There are few Indian leaders who are wedded to Indian integrity at all costs. Most of the current crop of leaders are regional figures, with local special interests at the top of their agenda. Most in the media are cheering on a lovefest with Pakistan even as that prime US ally in the war on terror keeps on sending new terrorists through chinks in the Kashmir fence or through other routes that avoid the Kashmir border altogether. Kashmiri Hindu leadership is fragmented and squabbling with each other; in any case it represents too small a votebank to make a difference at the national level even if it were united. Individual Kashmiri Hindus, once loud in their desire to recreate a homeland a la Israel, have succumbed to circumstances, settled in other parts of India or around the world. Some have even quietly returned to a cautious life in the valley. As long as they keep a low profile, they hope that they can yet reconnect with the part of the world they left behind. Not many can make it back of course - too large a number would only bring back the violent antagonism of their Kashmiri Muslim neighbors who want to ensure an unopposed path to the Shariat.

In essence, the inevitable is around the corner. India will likely agree to some form of "border adjustment" to make peace with the terrorist master Musharraf. The general and his coterie of Islamist ex-ISI chiefs have played their cards, including nukes, Shaheens, Khalid Sheikh Mohammed, Bin Laden and Zawahiri so well that theyperhaps can influence the result of the US presidential elections (timely capture of Bin Laden or Zawahiri?), and little fear of any government in India, whether led by the BJP or the Congress.

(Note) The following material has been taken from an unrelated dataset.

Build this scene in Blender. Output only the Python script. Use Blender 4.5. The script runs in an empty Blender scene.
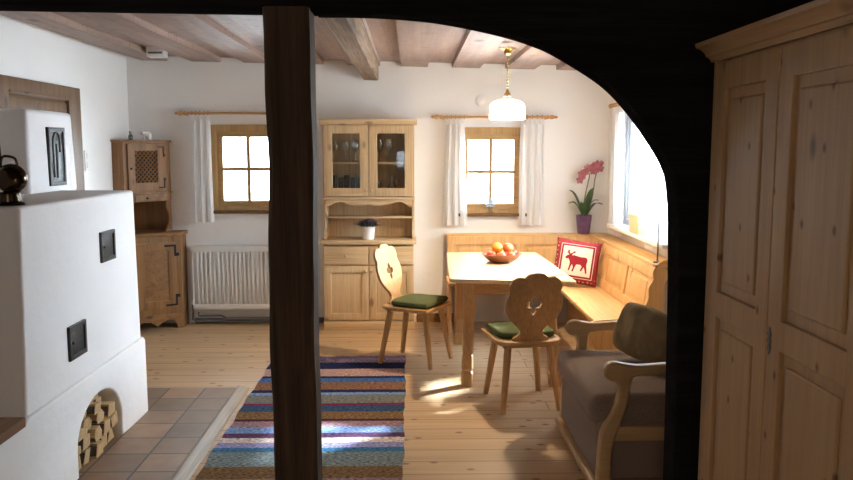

There won't of course be a lovefest after the Kashmir deal is made, it will simply be the next forward step in the centuries long progress of militant Islam in the Indian subcontinent.

It is perhaps time to learn the lessons from the lost war of Kashmir and move on. There is much to be learnt from this case study of how a critical battle against fundamentalist Islam was lost. Such battles are being fought in other parts of India today, where mistakes that were made in the past half a century in Kashmir must not be repeated. Lessons from the failures in Kashmir are also applicable to the uneven "war on terror" launched by the Bush administration, which threatens to create far more terrorists around the globe than it neutralizes. The United States would do well to study the history of Jammu and Kashmir as it further develops its strategies to fight anti-western terrorism.